Although he put up such phenomenal numbers as a sophomore -- completing 363-of-547 passes for 3,884 yards and 37 touchdowns -- Couch has not been getting the preseason Heisman push that might have been anticipated.
Texas tailback Ricky Williams, who rushed for 1,893 yards but couldn't prevent the Longhorns from losing seven games, is considered the favorite.
Both The Sporting News and Sports Illustrated selected Central Florida's Daunte Culpepper as their All-American quarterback. ESPN analyst Lee Corso also likes Culpepper more than Couch, but says the best quarterback in college is UCLA lefty Cade McNown.
This does not matter so much to Couch. He dreamed of being a player good enough to be considered for the Heisman. He's already had that. But he recognizes the vagaries of the campaign and balloting process.
I don't think it's really a goal," Couch said.
"I think I'm just going to approach it that I'm going to go out and play, and if I get the award, I'll accept it with honor and really cherish it. But if I don't, I think my career is going to go on the same, and I'm not going to look back at it and worry."
When his name began showing up on "Heisman Watch" lists in newspapers and on television sports shows last season, Couch was given a first-hand look at how capricious the process generally is. One bad week statistically can severely damage a player's chances, even if that performance was necessary to achieve victory.
Couch wasn't really a serious contender last year, because no Southeastern Conference quarterback was likely to win ahead of Tennessee's Peyton Manning, but it gave him a chance to see what he might experience this year.
"I was aware of the pressures those guys would go through," Couch said. "It seemed like if they had one bad game, it would cancel them out. I thought that was a pretty tough deal. When you're mentioned for the Heisman, you're kind of living in a fish bowl.
"It kind of reminds me of the Vanderbilt game. Nobody puts up big numbers against Vanderbilt, really. I didn't put up the best numbers, only threw one touchdown, but we won."

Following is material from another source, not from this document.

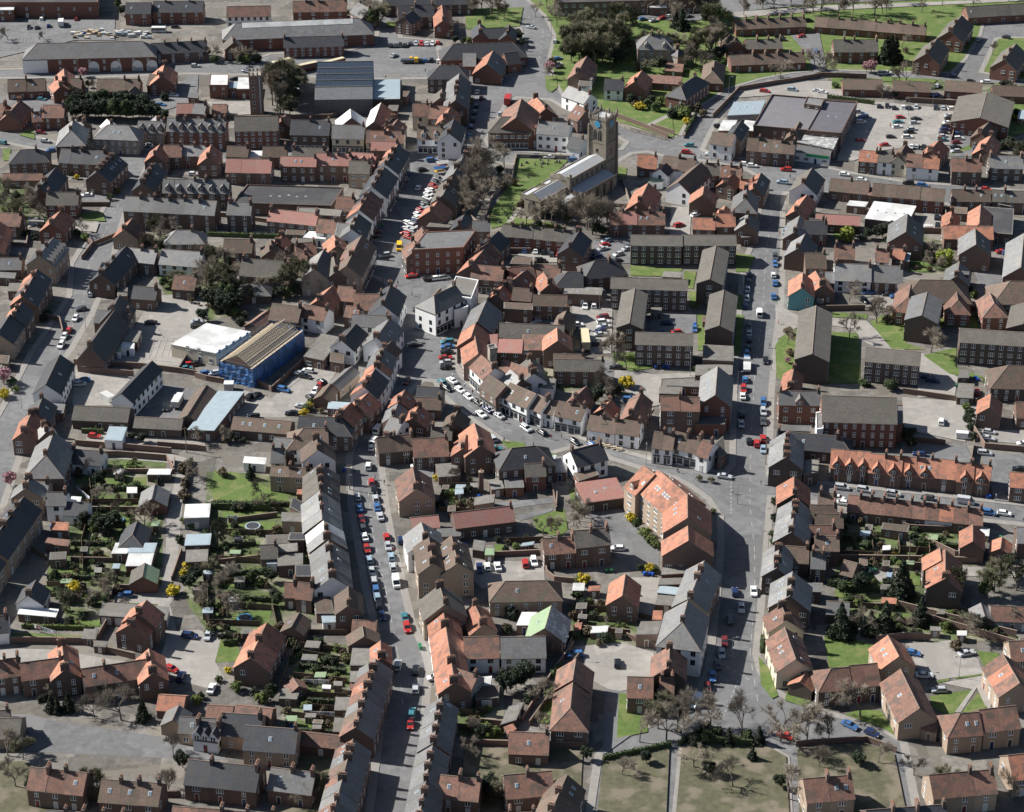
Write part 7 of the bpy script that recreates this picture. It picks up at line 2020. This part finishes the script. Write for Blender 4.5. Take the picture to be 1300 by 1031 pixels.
# ---------------- trees and shrubs ----------------
trees('''b,154,915,8 b,120,912,6 b,60,884,4 c,66,903,5 c,73,905,4.4 c,88,903,6 c,182,915,6.5 e,56,898,4 b,140,893,5 s,250,893,2.4 s,256,888,2 e,344,890,5 s,325,885,2.6 s,332,892,3 s,300,878,3
b,846,940,10 b,812,942,9 b,902,922,9 b,942,934,9 b,991,942,10 b,1006,940,12 b,1024,945,11 b,1052,940,9 b,1092,911,9 b,860,930,9 e,896,945,4 c,925,946,5 c,963,944,5 s,910,935,3 s,948,940,3 s,880,945,3 d,835,925,8
c,1066,808,10 c,1080,802,6 c,1104,805,7 c,1122,805,10 b,1095,806,6 c,1168,792,8 b,1228,806,7 e,1240,800,5 d,1220,760,8 b,1150,800,5 s,1140,790,3 s,1200,800,3 n,1213,826,3.4 s,1206,785,2.6 s,1218,788,2.4 d,1262,752,9 d,1290,750,9 e,1250,760,6 b,1280,790,5
c,1143,760,12 c,1147,757,10 e,1090,752,6 e,1070,756,4 s,1060,690,2.4 s,1180,690,2.4 s,1170,692,2.6 s,1195,690,2.5 e,1280,722,5 n,1134,705,2.4 y,1134,706,1.6
e,128,618,5.5 e,138,680,7 e,146,672,6 e,126,676,6 e,108,668,5 b,184,670,6 p,14,618,5 b,150,610,5 b,132,640,5 b,155,655,4.6 b,120,600,4.6 n,100,605,2.6 s,172,622,3 s,96,664,2.6 s,146,696,2 y,94,751,3 y,221,756,3 y,239,722,2.4 y,234,732,2.2
e,240,748,5 e,248,740,4.6 s,228,690,2.6 n,232,600,3.6 n,236,620,3.4 n,234,635,3.6 b,238,612,6 s,238,665,3 s,243,672,2.2 b,128,760,5 e,84,764,4 d,80,778,6 b,112,772,5 e,70,740,4 b,130,745,5 s,72,755,2.6
c,318,608,5 n,283,605,3 b,332,630,5 b,335,648,5 n,305,648,2.6 n,350,647,2.6 s,310,648,2.4 s,298,648,2.4 d,276,690,6 n,330,680,2.4 s,300,682,2.2 n,352,676,2.4 b,285,745,6 b,272,752,5 e,320,742,4 s,330,744,2.6 s,350,760,3 e,352,770,4 s,372,765,3 b,268,775,6 b,290,782,7 s,310,765,2.4 e,345,740,4 d,265,735,5 n,355,802,3 s,365,815,2.6 s,372,820,2.4 s,350,806,2
s,372,842,2 s,412,842,2 s,418,840,2.2 s,428,826,2 s,378,828,2 e,282,815,2.6 n,302,814,2.6 s,290,812,2.6 n,268,800,2.4 s,266,806,2 s,278,866,1.8 y,290,854,1.6
e,643,880,7 e,655,876,6 e,665,870,7.5 s,670,892,3.2 e,638,850,3.4 s,650,786,3.4 n,620,796,2.6 s,644,804,2.4 n,642,802,2.6 b,690,900,6 b,685,925,5 b,598,935,5 e,612,938,4 s,628,935,3 s,622,794,2.2 n,555,800,2 s,545,780,2
s,698,885,2.6 b,712,830,4 n,760,820,2 s,768,815,3 s,742,770,2.4 s,732,760,2.4 n,745,806,2.6 s,800,755,2.4 b,792,768,3 s,728,812,2.6
y,800,662,2.6 e,808,672,3.4 s,818,682,3 s,826,690,2.6 s,832,696,2.4 y,824,726,2.4 s,832,728,2.2 s,818,726,2 e,812,726,2.6
b,690,680,5 b,700,676,5 b,720,672,6 b,728,668,6 b,735,662,6.4 b,742,658,5 y,742,742,3.2 b,579,614,5 e,594,628,3 s,574,630,2 n,598,646,3.4 n,582,648,3.4 s,560,645,2.4 y,555,610,2 s,575,645,2.4 s,590,640,2 s,668,686,2 s,642,700,2 s,655,697,2 s,632,688,2 n,645,692,2 s,735,740,2.6 n,640,584,2.2
n,888,611,2 n,903,613,2 s,983,640,2.4 s,983,662,2.4 s,981,682,2.2 s,982,692,2.2 s,906,652,1.8
y,796,492,4.2 e,788,500,3.4 n,782,500,3 b,770,495,7 e,760,510,6 e,752,515,6 b,765,505,6 s,745,515,3 n,775,505,3 b,795,468,7 b,780,455,6 b,788,452,8
b,1078,430,7 b,1112,410,8 b,1113,412,7 b,1182,448,9 b,1000,438,6 n,1003,452,2.6 n,1000,425,3 n,1126,410,3 n,1132,412,2.6 p,1000,462,2.4 s,1130,495,4 n,1130,485,2.6 s,1095,490,2.6 s,1102,492,2.2 e,1150,560,5 e,1155,572,4.6 n,1160,550,2 s,1230,528,2.6 s,1226,520,2.4 s,1232,545,2.4 s,1234,558,2.6 s,1226,535,2.4 e,1230,540,3 s,1250,488,2.2
i,1040,390,3.4 s,1028,392,2 n,1035,394,2.4 n,1022,393,2 b,1085,378,5 b,1078,385,5
w,1198,336,6.5 b,1180,330,6 b,1172,338,5 b,1188,345,5 e,1120,302,6 e,1128,300,6 e,1112,304,5.4 e,1100,304,4.6 s,1075,306,5 w,1075,306,6 e,1082,300,4 s,1095,305,2.6 s,1125,308,2.4 s,1228,374,3.4 s,1236,378,3 b,1070,360,5 b,1082,366,5
''')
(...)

The difficulty of competing in the Southeastern Conference has been one factor preventing the league from producing more than one winner since 1985.
Danny Wuerffel of Florida won it in 1996, but such outstanding players as Alabama's David Palmer, Tennessee's Heath Shuler and Georgia's Garrison Hearst fell short.
Kentucky has not really been a factor in recent Heisman history. Couch's ninth-place finish last season was the first top 10 placement in 40 years for a Wildcats player. The highest-ever finish was Babe Parilli's third place in 1951.
One thing about the Heisman as regards Couch is that if he wakes up in December and that trophy is sitting on his nightstand -- one bronze arm cradling a football, the other extending to ward off defenders and provide a good place for the winner to get a grip -- Kentucky will most certainly have accomplished all it wishes as a team.
The Heisman does not go to a loser. It happened once, for Notre Dame's Paul Hornung back in 1956, but in the 1990s it has invariably been presented to players from outstanding teams.
"It's an individual award that's generated by great team success," Mumme said. "I don't think you can win it without the team winning big. I don't think you can campaign for it."
Three of the past five winners (Charlie Ward, 1993; Danny Wuerffel, 1996 and Charles Woodson, 1997) played for national champions. A Kentucky team that went 9-2 would have achieved far greater progress than a Michigan or Florida team that won it all, but would voters recognize the difference?
"That'd be the best thing about it," said Couch.If I win the thing, I'll probably have a bowl ring to go along with it."